For a guy making his major league debut, Trayvon Robinson had quite a night. The highlight was that catch off Hunter in the third to rob him of a home run.

“I thought he hit it pretty good,” Robinson said. “But it’s a low fence over there and I just wanted to get there and make an attempt. I happened to catch the ball. I was quite surprised myself.”
Hunter had robbed a few guys himself on plays like that.
“After I did it, I put my hand up and let everybody know I caught the ball,” Robinson said. “Then, I immediately turned to Torii and I was like ‘Oh, God. I’ve got to walk past him.’ But it was pretty exciting.”
Robinson also collected his first hit on a single off Jered Weaver in the sixth. He’s giving the ball to his mother, who he said kept him focused on his dreams while growing up in South Central Los Angeles about a 40-minute drive from here.
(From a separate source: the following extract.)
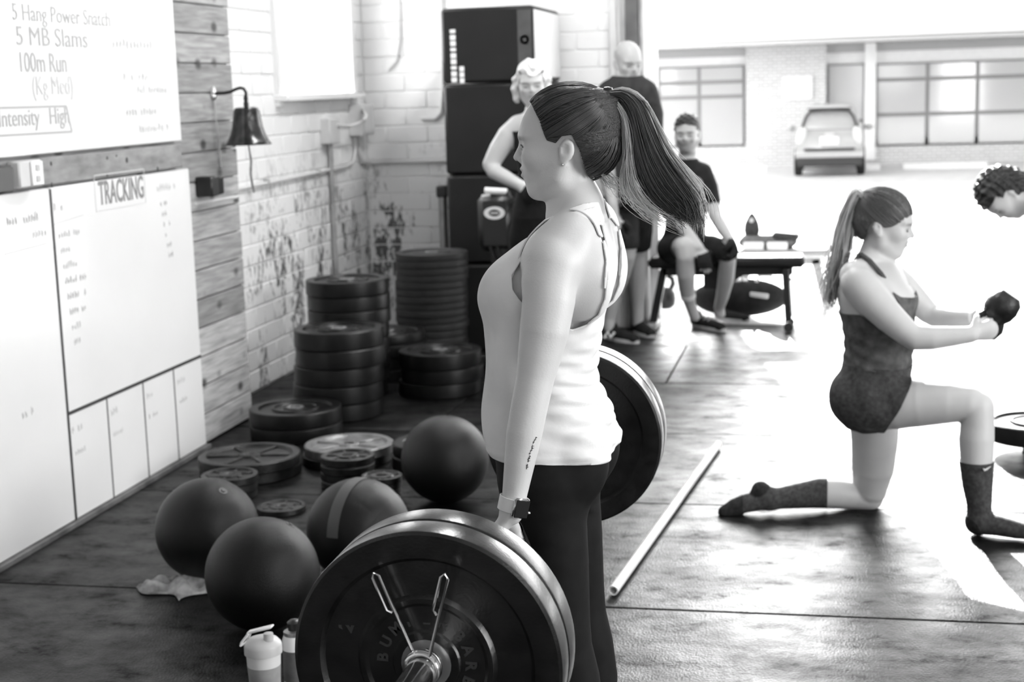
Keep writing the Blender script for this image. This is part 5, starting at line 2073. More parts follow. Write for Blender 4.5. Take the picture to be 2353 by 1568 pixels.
    for q in (-1, 1):
        garment('shoulder_strap', V - off, Q, np.minimum(gs_, q * (V[:, 1] - YM)), .0055, MATS['shirt_white'], lifter, .003)
    # ---- shoes (below the frame)
    for m_ in (lambda p: vl(p), mir):
        ank = m_(lp[-1])
        Fs = Field()
        Fs.chain([(ank[0] + .02, ank[1], .045), (ank[0] - .05, ank[1], .050), (ank[0] - .15, ank[1], .035)], [.044, .043, .036], .01, ((0, 0, 1), .95))
        sv, sq = Fs.mesh(.006)
        sv[:, 2] = np.maximum(sv[:, 2], .004)
        np_mesh('shoe', sv - off, sq, MATS['cloth_black'], lifter)

    # ---- hair: drawn back tight to the tie
    Hf = Field()
    Hf.ell(hd.p(-.010, 0, .047), (.100, .0785, .088), .01, hd.ax())
    Hf.ell(hd.p(-.045, 0, .010), (.066, .066, .070), .03, hd.ax())
    Hf.chain([hd.p(-.085, 0, .085), hd.p(-.098, 0, .096)], [.035, .018], .04)
    HV, HQ = Hf.mesh(.0030, None, 2)
    f, l, u = hd.loc(HV)
    poly = [(.085, .16), (.074, .105), (.055, .086), (.040, .062), (.026, .022), (.008, .016), (-.006, .030), (-.026, .032), (-.040, .004), (-.048, -.036), (-.060, -.056), (-.11, -.06), (-.17, -.03), (-.17, .16)]
    gh = poly_in(f, u, poly)
    d_ = lambda Vv: .0006 * np.sin(260 * (hd.loc(Vv + off)[2] - .55 * hd.loc(Vv + off)[0] * (hd.loc(Vv + off)[2] - .09) * 12)) + .0004 * np.sin(520 * hd.loc(Vv + off)[2] + 60 * hd.loc(Vv + off)[0])
    cap = garment('hair', HV - off, HQ, gh, .0, MATS['hair_dark'], lifter, .002, d_)
    # combed strands over the cap running back to the tie
    hl = [(.074, .108), (.058, .088), (.042, .064), (.028, .026), (.006, .030), (-.024, .034), (-.038, .0), (-.047, -.034), (-.058, -.05)]
    comb(hd, 560, MATS['hair_strand'], lifter, off, hl, random.Random(5))
    # tie and ponytail
    tp = P(1396, 219, YM)
    ax_ = Vector((.9, 0, -.1)).normalized()
    MB().lathe([(.010, -.010), (.016, -.008), (.0175, 0), (.016, .008), (.010, .010)], 20, tuple(tp - off), ax_, close=True).build('hair_tie', MATS['black_plastic'], lifter)
    gd = [[(1398, 214), (1432, 211), (1470, 232), (1497, 287), (1524, 349), (1560, 405), (1595, 460), (1606, 515)],
          [(1398, 217), (1432, 218), (1462, 248), (1482, 305), (1504, 365), (1540, 425), (1580, 472), (1598, 505)],
          [(1398, 219), (1428, 226), (1452, 262), (1467, 320), (1484, 380), (1512, 438), (1552, 482), (1578, 505)],
          [(1398, 221), (1424, 232), (1444, 272), (1455, 330), (1462, 388), (1484, 440), (1522, 478), (1550, 502)]]
    mk = lambda L_, dy: [P(a, b, YM + dy) - off for a, b in L_]
    guides = [mk(gd[0], -.012), mk(gd[1], -.020), mk(gd[2], -.016), mk(gd[3], -.006), mk(gd[2], .014), mk(gd[1], .020), mk(gd[0], .010)]
    o = strands('ponytail', guides, 620, MATS['hair_strand'], lifter, .0015, .0035, random.Random(8), wav=.003, seg=18); o['kind'] = 'stuff'
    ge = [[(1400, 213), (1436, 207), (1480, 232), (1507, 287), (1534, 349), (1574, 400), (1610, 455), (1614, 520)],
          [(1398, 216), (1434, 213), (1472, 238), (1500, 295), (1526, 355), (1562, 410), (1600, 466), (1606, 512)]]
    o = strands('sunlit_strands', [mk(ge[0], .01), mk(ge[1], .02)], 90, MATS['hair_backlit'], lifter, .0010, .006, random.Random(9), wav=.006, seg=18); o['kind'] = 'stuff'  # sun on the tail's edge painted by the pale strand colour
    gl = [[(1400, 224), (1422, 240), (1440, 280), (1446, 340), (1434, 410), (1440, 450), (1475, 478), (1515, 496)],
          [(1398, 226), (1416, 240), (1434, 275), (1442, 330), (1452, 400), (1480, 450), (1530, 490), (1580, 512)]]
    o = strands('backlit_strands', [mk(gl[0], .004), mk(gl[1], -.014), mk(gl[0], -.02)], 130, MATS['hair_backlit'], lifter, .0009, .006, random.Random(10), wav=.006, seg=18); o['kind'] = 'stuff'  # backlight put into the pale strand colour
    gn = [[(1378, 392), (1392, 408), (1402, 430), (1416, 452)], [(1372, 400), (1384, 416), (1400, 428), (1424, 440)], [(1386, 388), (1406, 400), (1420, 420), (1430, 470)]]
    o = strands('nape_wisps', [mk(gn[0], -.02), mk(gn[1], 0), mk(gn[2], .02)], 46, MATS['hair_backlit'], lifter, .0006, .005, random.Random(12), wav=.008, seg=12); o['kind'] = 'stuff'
    # face details
    for q in (-1, 1):
        pts = [hd.p(.0905 - .004, q * .014, .030), hd.p(.083, q * .030, .036), hd.p(.068, q * .046, .034)]
        MB().tube([tuple(p - off) for p in pts], [.0022, .0028, .0014], 6).build('eyebrow', MATS['hair_strand'], lifter)
        pts = [hd.p(.0850, q * .022, .0105), hd.p(.0868, q * .031, .0125), hd.p(.0800, q * .044, .0085)]
        MB().tube([tuple(p - off) for p in pts], .0014, 6).build('eyelash', MATS['hair_strand'], lifter)
        MB().ellipsoid(tuple(hd.p(.0832, q * .030, .0055) - off), (.0045, .0048, .0045), 12, 8).build('eye', MATS['eye_dark'], lifter)
        MB().ellipsoid(tuple(hd.p(-.006, q * .0805, -.026) - off), (.0026, .0026, .0026), 10, 8).build('ear_stud', MATS['steel'], lifter)
    # wrist watch on the near arm
    wp = vl(P(1180, 1158, 2.802)); wa = _n(vl(ap[-1]) - vl(ap[-2]))
    ws = empty('wrist_watch')
    ws.location = wp
    tag(ws, 'white strapped square wrist watch on the lifter\'s near wrist', 'watch')
    q_ = Vector((0, 0, 1)).rotation_difference(Vector(wa))
    sb = MB().lathe([(.0285, -.014), (.0298, -.013), (.0298, .013), (.0285, .014), (.0250, .013), (.0250, -.013)], 36, (0, 0, 0), tuple(wa), close=True)
    sb.build('strap', MATS['band_white'], ws)
    view = _n(vl((.62, -.78, .05)))
    view = _n(view - wa * (view @ wa))
    xx = np.cross(view, wa)
    Rm = Matrix((Vector(xx), Vector(view), Vector(wa))).transposed()
    c = view * .0325
    MB().box(tuple(c), (.034, .011, .040), Rm, .005).build('case', MATS['steel'], ws)
    MB().box(tuple(c + view * .0052), (.029, .003, .035), Rm, .0012).build('screen', MATS['watch_glass'], ws)
    MB().lathe([(0, 0), (.0035, 0), (.0035, .004), (0, .004)], 10, tuple(c - wa * -.008 + xx * .017), tuple(xx)).build('crown', MATS['steel'], ws)
    # small line tattoo along the forearm
    tm = MB()
    T_ = tris_of(Q)
    rnd = random.Random(4)
    cand = V[(V[:, 1] < 2.83) & (V[:, 2] > .85) & (V[:, 2] < 1.08)]
    for k in range(12):
        t = k / 11
        px, py = 1239 - 21 * t - 4 * math.sin(t * 3), 1006 + 72 * t
        r0 = _ray(px, py)
        d0 = cand - CAM
        tt = d0 @ r0 / (r0 @ r0)
        dist = np.linalg.norm(d0 - tt[:, None] * r0, axis=1)
        sel = np.where(dist < .006)[0]
        if len(sel) == 0:
            continue
        c0 = cand[sel[np.argmin(tt[sel])]]
        up_ = vl((0, -.0008, .0014))
        a_ = vl((.0028, 0, .001)) * rnd.uniform(.7, 1.3)
        b_ = vl((.0006, 0, .0030)) * rnd.uniform(.6, 1.3)
        o_ = c0 + vl((0, -.0012, 0)) - off
        tm.tube([tuple(o_ - a_), tuple(o_ + a_)], .0005, 4)
        tm.tube([tuple(o_ - b_), tuple(o_ + b_)], .0005, 4)
    if tm.v:
        o = tm.build('tattoo', MATS['sock_black'], lifter); o['kind'] = 'stuff'
    return lifter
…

The hit brought Robinson a different feeling than his catch — one of relief.
He compared it to when he notched his first hit while switch-hitting in the minors.
“It was kind of like that feeling, just times six,” he said.
M’s starter Jason Vargas had that feeling while watching Robinson steal the home run from Hunter. Vargas hadn’t looked good in three outings since the All-Star Break, but things went much better for him here on a night he spotted his fastball for six innings while mixing in a great change-up.
“It was a pretty good first day,” he said of Robinson. “It was a pretty good catch. It saved me some runs. To do that your first day in the big leagues, I don’t know…I guess it’s all downhill from there, huh?”
Vargas, you should know, has a very dry sense of humor. I actually saw him go up to Robinson when the media wasn’t around, fist-bump him quietly by his locker stall and offer words of encouragement.
On the pitching front, Vargas was tough when he had to be with two on and one out in the sixth. I was surprised Wedge waited so long to get a guy up in the bullpen, with Vargas closing in on 100 pitches at that point.
But he hung in there, got a broken bat groundout — with a great play by Jack Wilson at shortstop — then a strikeout to escape. Vargas said being left in the game in such a situation always boosts a pitcher’s confidence. But he’d been making good pitches with runners in scoring position most of the night and felt reasonably confident he’d do OK.
The bullpen looked like the bullpen of old. Good work from Aaron Laffey, Jamey Wright and Josh Lueke. But you’re not going to hold the Angels off the scoreboard forever.
Games like these are usually won by the contending teams. And the rebuilding ones? They take their lumps with their kudos and move on to fight another day.